Data provided
☆ ☆ ☆ ☆ ☆
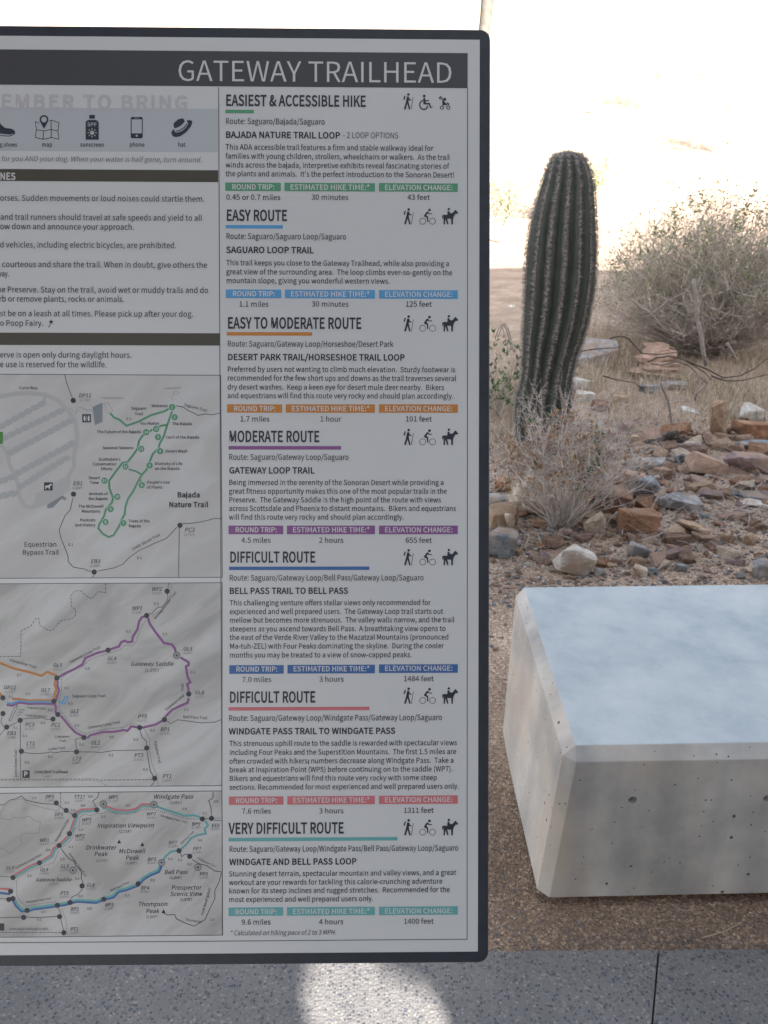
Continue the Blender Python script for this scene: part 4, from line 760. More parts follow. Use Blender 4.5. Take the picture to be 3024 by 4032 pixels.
dashed = [Rg_ for Rg_ in [[(767, 68), (767, 135), (715, 128), (665, 180), (630, 160), (585, 122), (545, 122), (515, 160), (520, 235), (550, 260), (550, 300), (525, 322), (440, 340), (385, 408), (350, 408), (290, 372), (282, 320), (260, 325), (225, 378), (155, 412), (152, 597), (0, 598), (-400, 600)], [(-600, 1492), (0, 1490), (690, 1487), (720, 1495), (1123, 1492)]]]
def pt(n_, x, y, e, ex=None, ey=None, c=27): return [(n_, x, y, c, merge(IT, C)), (f"({e}')", ex or x, ey or y + 25, 15, SOFT)]
T = []
for a_ in (('WP2', 1138, 122, '2,283'), ('WP1', 995, 262, '2,178'), ('GL4', 812, 626, '2,049'), ('GL5', 418, 674, '1,811'), ('GL3', 1362, 555, '2,375'), ('DP11', 72, 836, '1,716'), ('GL7', 330, 855, '1,790'), ('GL1', 540, 1008, '1,762'), ('PC3', 216, 1105, '1,711'), ('PC1', 404, 1107, '1,753'), ('GL6', 1447, 872, '2,177'), ('PT5', 1033, 1047, '1,973'), ('BP1', 1197, 1139, '2,016'), ('EB3', 84, 1168, '1,689'), ('LT1', 222, 1243, '1,704'), ('GL2', 694, 1237, '1,841'), ('LT3', 557, 1352, '1,800'), ('PT3', 1007, 1328, '1,931'), ('PT1', 1212, 1480, '1,829')): T += pt(*a_)
for x, y in ((1135, 226),): T.append(('0.3', x, y, 20, C))
for t, x, y in (('0.5', 932, 424), ('0.5', 1197, 443), ('0.5', 637, 695), ('0.7', 141, 742), ('0.2', 487, 836), ('0.3', 206, 878), ('0.1', 81, 897), ('0.3', 512, 947), ('0.3', 314, 1088), ('0.3', 560, 1107), ('0.5', 1399, 722), ('0.3', 1352, 990), ('0.2', 1107, 1141), ('0.5', 813, 1190), ('0.2', 986, 1208), ('0.2', 594, 1245), ('0.3', 184, 1183), ('0.2', 197, 1375), ('0.5', 367, 1334), ('0.5', 807, 1323), ('0.3', 1056, 1426), ('0.1', 115, 1122), ('0.2', 366, 996)): T.append((t, x, y, 18 if t != '0.1' else 16, C))
T += [('Gateway Saddle', 1104, 666, 30, merge(IT, C)), ("(2,375')", 1104, 708, 21, C), ('Saguaro Loop Trail', 645, 894, 20, C), ('Horseshoe Trail', 70, 632, 20, dict(ang=-16)), ('Gateway Loop Trail', 512, 648, 20, dict(ang=27)), ('Windgate Pass Trail', 1130, 332, 20, dict(ang=52)), ('Gateway Loop', 1208, 994, 19, dict(ang=40)), ('Trail', 1333, 850, 19, dict(ang=88)), ('Bell Pass Trail', 1328, 1045, 20, dict(ang=-3)), ('Gateway Loop Trail', 642, 1124, 19, dict(ang=10)), ('Levee Trail', 350, 1278, 18, dict(ang=4)),
      ('Paradise Trail', 1118, 1214, 19, dict(ang=-78)), ('Crossover', 453, 1187, 17, C), ('Trail', 455, 1218, 17, C), ('104th Street Trail', 126, 1474, 18, dict(ang=90)), ('104th/Bell Trailhead', 371, 1445, 19, C), ("(1,690')", 342, 1476, 15, SOFT), ('Saguaro Trail', 200, 974, 15, dict(ang=-4)), ('104th Street Trail', 185, 1032, 14, dict(ang=-3)), ('Bajada', 135, 988, 10, {}), ('Nature', 128, 1006, 10, {}), ('Trail', 120, 1026, 10, {}), ('P', 189, 1466, 32, dict(m='white', al='c', bold=24))]
bg, Rg = run_map(2260, [(-2300, 92), (0, 71), (1613, 63), (1612, 1535), (0, 1549), (-2300, 1566)], relief('map_relief_hills', 0.15), [(1214, 125), (1065, 301), (786, 552), (414, 755), (22, 898), (393, 923), (422, 1019), (386, 1052), (148, 1061), (50, 1110), (23, 1012), (1371, 871), (1194, 1056), (1015, 1114), (611, 1186), (157, 1286), (557, 1290), (1066, 1262), (1124, 1482)], [(1283, 590)], trails, blacks, dotted, dashed, T,
    thin=[([(-600, 1500), (0, 1500), (690, 1498), (740, 1512), (775, 1538)], 3), ([(445, 1010), (485, 1000)], 2.5), ([(505, 1195), (550, 1202)], 2), ([(618, 1196), (650, 1225)], 2)])
mb = Print(); mb.ppoly([Rg([(164, 1425), (217, 1425), (217, 1480), (164, 1480)])], 0.0012); mb.build('pictogram_squares', M_INK, bg)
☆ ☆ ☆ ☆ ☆
Stated exercise
Return the material word for word. Pictures are not part of the copy.

Full output
Continue the Blender Python script for this scene: part 4, from line 760. More parts follow. Use Blender 4.5. Take the picture to be 3024 by 4032 pixels.
dashed = [Rg_ for Rg_ in [[(767, 68), (767, 135), (715, 128), (665, 180), (630, 160), (585, 122), (545, 122), (515, 160), (520, 235), (550, 260), (550, 300), (525, 322), (440, 340), (385, 408), (350, 408), (290, 372), (282, 320), (260, 325), (225, 378), (155, 412), (152, 597), (0, 598), (-400, 600)], [(-600, 1492), (0, 1490), (690, 1487), (720, 1495), (1123, 1492)]]]
def pt(n_, x, y, e, ex=None, ey=None, c=27): return [(n_, x, y, c, merge(IT, C)), (f"({e}')", ex or x, ey or y + 25, 15, SOFT)]
T = []
for a_ in (('WP2', 1138, 122, '2,283'), ('WP1', 995, 262, '2,178'), ('GL4', 812, 626, '2,049'), ('GL5', 418, 674, '1,811'), ('GL3', 1362, 555, '2,375'), ('DP11', 72, 836, '1,716'), ('GL7', 330, 855, '1,790'), ('GL1', 540, 1008, '1,762'), ('PC3', 216, 1105, '1,711'), ('PC1', 404, 1107, '1,753'), ('GL6', 1447, 872, '2,177'), ('PT5', 1033, 1047, '1,973'), ('BP1', 1197, 1139, '2,016'), ('EB3', 84, 1168, '1,689'), ('LT1', 222, 1243, '1,704'), ('GL2', 694, 1237, '1,841'), ('LT3', 557, 1352, '1,800'), ('PT3', 1007, 1328, '1,931'), ('PT1', 1212, 1480, '1,829')): T += pt(*a_)
for x, y in ((1135, 226),): T.append(('0.3', x, y, 20, C))
for t, x, y in (('0.5', 932, 424), ('0.5', 1197, 443), ('0.5', 637, 695), ('0.7', 141, 742), ('0.2', 487, 836), ('0.3', 206, 878), ('0.1', 81, 897), ('0.3', 512, 947), ('0.3', 314, 1088), ('0.3', 560, 1107), ('0.5', 1399, 722), ('0.3', 1352, 990), ('0.2', 1107, 1141), ('0.5', 813, 1190), ('0.2', 986, 1208), ('0.2', 594, 1245), ('0.3', 184, 1183), ('0.2', 197, 1375), ('0.5', 367, 1334), ('0.5', 807, 1323), ('0.3', 1056, 1426), ('0.1', 115, 1122), ('0.2', 366, 996)): T.append((t, x, y, 18 if t != '0.1' else 16, C))
T += [('Gateway Saddle', 1104, 666, 30, merge(IT, C)), ("(2,375')", 1104, 708, 21, C), ('Saguaro Loop Trail', 645, 894, 20, C), ('Horseshoe Trail', 70, 632, 20, dict(ang=-16)), ('Gateway Loop Trail', 512, 648, 20, dict(ang=27)), ('Windgate Pass Trail', 1130, 332, 20, dict(ang=52)), ('Gateway Loop', 1208, 994, 19, dict(ang=40)), ('Trail', 1333, 850, 19, dict(ang=88)), ('Bell Pass Trail', 1328, 1045, 20, dict(ang=-3)), ('Gateway Loop Trail', 642, 1124, 19, dict(ang=10)), ('Levee Trail', 350, 1278, 18, dict(ang=4)),
      ('Paradise Trail', 1118, 1214, 19, dict(ang=-78)), ('Crossover', 453, 1187, 17, C), ('Trail', 455, 1218, 17, C), ('104th Street Trail', 126, 1474, 18, dict(ang=90)), ('104th/Bell Trailhead', 371, 1445, 19, C), ("(1,690')", 342, 1476, 15, SOFT), ('Saguaro Trail', 200, 974, 15, dict(ang=-4)), ('104th Street Trail', 185, 1032, 14, dict(ang=-3)), ('Bajada', 135, 988, 10, {}), ('Nature', 128, 1006, 10, {}), ('Trail', 120, 1026, 10, {}), ('P', 189, 1466, 32, dict(m='white', al='c', bold=24))]
bg, Rg = run_map(2260, [(-2300, 92), (0, 71), (1613, 63), (1612, 1535), (0, 1549), (-2300, 1566)], relief('map_relief_hills', 0.15), [(1214, 125), (1065, 301), (786, 552), (414, 755), (22, 898), (393, 923), (422, 1019), (386, 1052), (148, 1061), (50, 1110), (23, 1012), (1371, 871), (1194, 1056), (1015, 1114), (611, 1186), (157, 1286), (557, 1290), (1066, 1262), (1124, 1482)], [(1283, 590)], trails, blacks, dotted, dashed, T,
    thin=[([(-600, 1500), (0, 1500), (690, 1498), (740, 1512), (775, 1538)], 3), ([(445, 1010), (485, 1000)], 2.5), ([(505, 1195), (550, 1202)], 2), ([(618, 1196), (650, 1225)], 2)])
mb = Print(); mb.ppoly([Rg([(164, 1425), (217, 1425), (217, 1480), (164, 1480)])], 0.0012); mb.build('pictogram_squares', M_INK, bg)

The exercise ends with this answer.